● **AIM**
Print nothing but the lines from the start of the listing below through the line that contains "COL = SC.collection". Do not include the pictures.

● **SOURCE DATA**
════════════════
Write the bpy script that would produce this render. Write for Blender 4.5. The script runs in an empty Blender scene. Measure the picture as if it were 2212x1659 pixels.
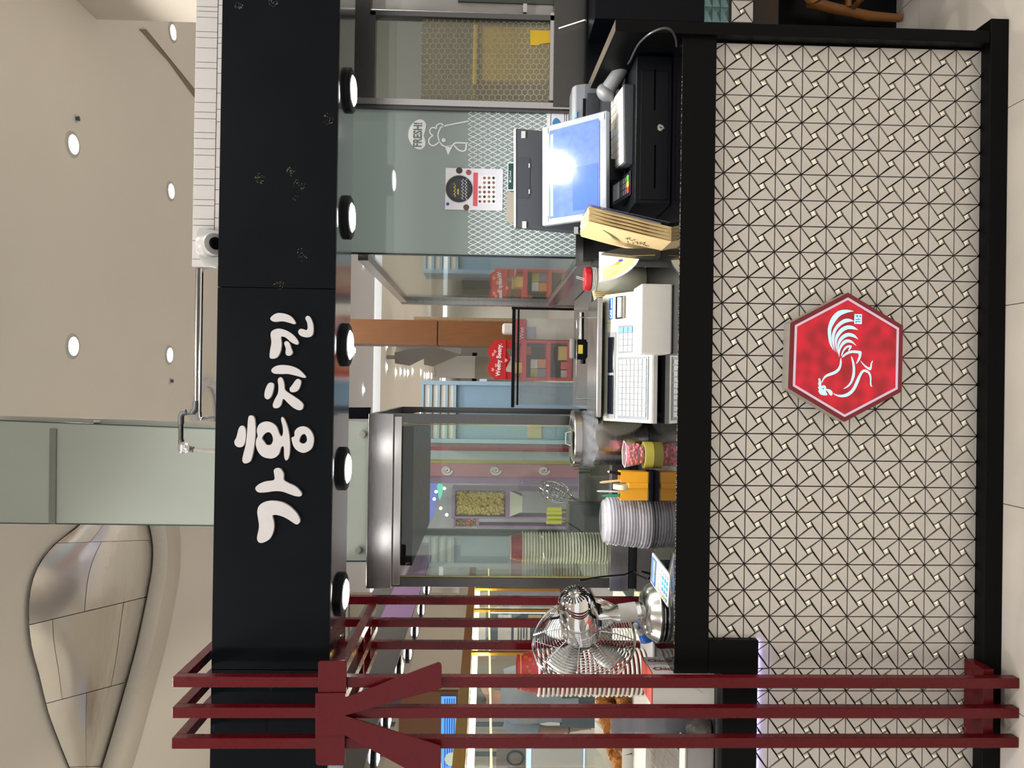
import bpy, bmesh, math, random
from mathutils import Vector, Matrix
from mathutils.geometry import tessellate_polygon
random.seed(7)
SC = bpy.context.scene
COL = SC.collection

# ------------------------------------------------------------------ camera
H = 1.569                                  # eye height
FPX = 1650.0                               # focal length in pixels of the 2212 x 1659 frame
PITCH, ROLL, YAW = math.radians(1.94), 0.0150, math.radians(0.25)
CAMPOS = Vector((0, 0, H))
_f = Vector((math.sin(YAW) * math.cos(PITCH), math.cos(YAW) * math.cos(PITCH), -math.sin(PITCH)))
_r0 = Vector((math.cos(YAW), -math.sin(YAW), 0))
_u0 = _r0.cross(_f)
_r = _r0 * math.cos(ROLL) + _u0 * math.sin(ROLL)
_u = _u0 * math.cos(ROLL) - _r0 * math.sin(ROLL)
cam_data = bpy.data.cameras.new('camera')
cam = bpy.data.objects.new('camera', cam_data)
COL.objects.link(cam)
cam_data.sensor_fit = 'HORIZONTAL'
cam_data.sensor_width = 36.0
cam_data.lens = FPX / 2212.0 * 36.0
cam_data.clip_start, cam_data.clip_end = 0.05, 200
# the photograph is turned a quarter: image left is up in the place, image top is its right
_m = Matrix((( -_u.x, _r.x, -_f.x, CAMPOS.x), (-_u.y, _r.y, -_f.y, CAMPOS.y), (-_u.z, _r.z, -_f.z, CAMPOS.z), (0, 0, 0, 1)))
cam.matrix_world = _m
SC.camera = cam

# ------------------------------------------------------------------ world, exposure
world = bpy.data.worlds.new('mall_light')
SC.world = world
world.use_nodes = True
bg = world.node_tree.nodes['Background']
bg.inputs['Color'].default_value = (1.0, 0.982, 0.97, 1)
bg.inputs['Strength'].default_value = 0.84
SC.view_settings.view_transform = 'Standard'
SC.view_settings.look = 'None'
SC.view_settings.gamma = 1.0
SC.view_settings.use_curve_mapping = False
SC.view_settings.exposure = 0.52
try:
    SC.cycles.max_bounces = 6
    SC.cycles.diffuse_bounces = 3
    SC.cycles.glossy_bounces = 4
    SC.cycles.adaptive_threshold = 0.05
    SC.cycles.transparent_max_bounces = 40
    SC.cycles.caustics_reflective = False
    SC.cycles.caustics_refractive = False
    SC.cycles.sample_clamp_indirect = 6.0
except Exception:
    pass
FASCIA_LAMP_W, CEIL_LAMP_W = 20.0, 52.0

# ------------------------------------------------------------------ helpers
def ray(x, y):
    return _f * FPX + _r * (829.5 - y) + _u * (1106.0 - x)
def at(x, y, Y):
    d = ray(x, y); return CAMPOS + d * (Y / d.y)
def onz(x, y, Z):
    d = ray(x, y); return CAMPOS + d * ((Z - H) / d.z)
def onx(x, y, X):
    d = ray(x, y); return CAMPOS + d * (X / d.x)
def px(n, Y):
    return n * Y / FPX
def V(*a): return Vector(a)

def lin(h):
    h = h.lstrip('#'); o = []
    for i in (0, 2, 4):
        c = int(h[i:i+2], 16) / 255.0
        o.append(c / 12.92 if c <= 0.04045 else ((c + 0.055) / 1.055) ** 2.4)
    return (o[0], o[1], o[2], 1)

MATS = {}
def mat(name, hexc, rough=0.5, metal=0.0, spec=0.5, ns=40.0, na=0.06, bump=0.0, stretch=None, emit=None, estr=0.0, coat=0.0, bscale=None):
    """principled material with a procedural variation of colour, roughness and relief"""
    if name in MATS: return MATS[name]
    m = bpy.data.materials.new(name); m.use_nodes = True
    nt = m.node_tree; b = nt.nodes['Principled BSDF']
    b.inputs['Roughness'].default_value = rough
    b.inputs['Metallic'].default_value = metal
    b.inputs['Specular IOR Level'].default_value = spec
    b.inputs['Coat Weight'].default_value = coat
    b.inputs['Coat Roughness'].default_value = 0.08
    tc = nt.nodes.new('ShaderNodeTexCoord'); mp = nt.nodes.new('ShaderNodeMapping')
    if stretch: mp.inputs['Scale'].default_value = stretch
    nt.links.new(tc.outputs['Object'], mp.inputs['Vector'])
    n = nt.nodes.new('ShaderNodeTexNoise'); n.inputs['Scale'].default_value = ns; n.inputs['Detail'].default_value = 4
    nt.links.new(mp.outputs['Vector'], n.inputs['Vector'])
    mx = nt.nodes.new('ShaderNodeMix'); mx.data_type = 'RGBA'
    c = lin(hexc)
    mx.inputs['A'].default_value = tuple(max(0, v * (1 - na)) for v in c[:3]) + (1,)
    mx.inputs['B'].default_value = tuple(min(1, v * (1 + na)) for v in c[:3]) + (1,)
    nt.links.new(n.outputs['Fac'], mx.inputs['Factor'])
    nt.links.new(mx.outputs['Result'], b.inputs['Base Color'])
    mr = nt.nodes.new('ShaderNodeMapRange')
    mr.inputs['To Min'].default_value = max(0.0, rough * 0.8); mr.inputs['To Max'].default_value = min(1.0, rough * 1.2)
    nt.links.new(n.outputs['Fac'], mr.inputs['Value']); nt.links.new(mr.outputs['Result'], b.inputs['Roughness'])
    if bump:
        bp = nt.nodes.new('ShaderNodeBump'); bp.inputs['Strength'].default_value = bump; bp.inputs['Distance'].default_value = 0.01
        src = n
        if bscale:
            src = nt.nodes.new('ShaderNodeTexNoise'); src.inputs['Scale'].default_value = bscale; src.inputs['Detail'].default_value = 2
            nt.links.new(mp.outputs['Vector'], src.inputs['Vector'])
        nt.links.new(src.outputs['Fac'], bp.inputs['Height']); nt.links.new(bp.outputs['Normal'], b.inputs['Normal'])
    if emit:
        b.inputs['Emission Color'].default_value = lin(emit); b.inputs['Emission Strength'].default_value = estr
    MATS[name] = m
    return m

def glass(name, tint='#e8f2ee', rough=0.02, body=0.0, bodyhex='#9fb0a8', ior=1.45, ns=3.0):
    """clear pane: what passes through is tinted, the rest mirrors; body adds a milky film with a faint smudge"""
    if name in MATS: return MATS[name]
    m = bpy.data.materials.new(name); m.use_nodes = True
    nt = m.node_tree; nt.nodes.remove(nt.nodes['Principled BSDF'])
    out = nt.nodes['Material Output']
    tr = nt.nodes.new('ShaderNodeBsdfTransparent'); tr.inputs['Color'].default_value = lin(tint)
    gl = nt.nodes.new('ShaderNodeBsdfGlossy'); gl.inputs['Roughness'].default_value = rough
    fr = nt.nodes.new('ShaderNodeFresnel')
    ge = nt.nodes.new('ShaderNodeNewGeometry'); mi = nt.nodes.new('ShaderNodeMapRange')      # a thin sheet mirrors alike on both faces
    mi.inputs['To Min'].default_value = ior; mi.inputs['To Max'].default_value = 1.0/ior
    nt.links.new(ge.outputs['Backfacing'], mi.inputs['Value']); nt.links.new(mi.outputs['Result'], fr.inputs['IOR'])
    mx = nt.nodes.new('ShaderNodeMixShader')
    nt.links.new(fr.outputs['Fac'], mx.inputs['Fac'])
    base = tr.outputs['BSDF']
    if body > 0:
        df = nt.nodes.new('ShaderNodeBsdfDiffuse'); df.inputs['Color'].default_value = lin(bodyhex)
        n = nt.nodes.new('ShaderNodeTexNoise'); n.inputs['Scale'].default_value = ns
        mr = nt.nodes.new('ShaderNodeMapRange')
        mr.inputs['To Min'].default_value = max(0, body - 0.06); mr.inputs['To Max'].default_value = min(1, body + 0.06)
        nt.links.new(n.outputs['Fac'], mr.inputs['Value'])
        m2 = nt.nodes.new('ShaderNodeMixShader'); nt.links.new(mr.outputs['Result'], m2.inputs['Fac'])
        nt.links.new(tr.outputs['BSDF'], m2.inputs[1]); nt.links.new(df.outputs['BSDF'], m2.inputs[2])
        base = m2.outputs['Shader']
    nt.links.new(base, mx.inputs[1]); nt.links.new(gl.outputs['BSDF'], mx.inputs[2])
    nt.links.new(mx.outputs['Shader'], out.inputs['Surface'])
    MATS[name] = m
    return m

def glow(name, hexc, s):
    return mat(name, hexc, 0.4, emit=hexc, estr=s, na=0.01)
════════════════
● **WRITTEN REPLY**
Write the bpy script that would produce this render. Write for Blender 4.5. The script runs in an empty Blender scene. Measure the picture as if it were 2212x1659 pixels.
import bpy, bmesh, math, random
from mathutils import Vector, Matrix
from mathutils.geometry import tessellate_polygon
random.seed(7)
SC = bpy.context.scene
COL = SC.collection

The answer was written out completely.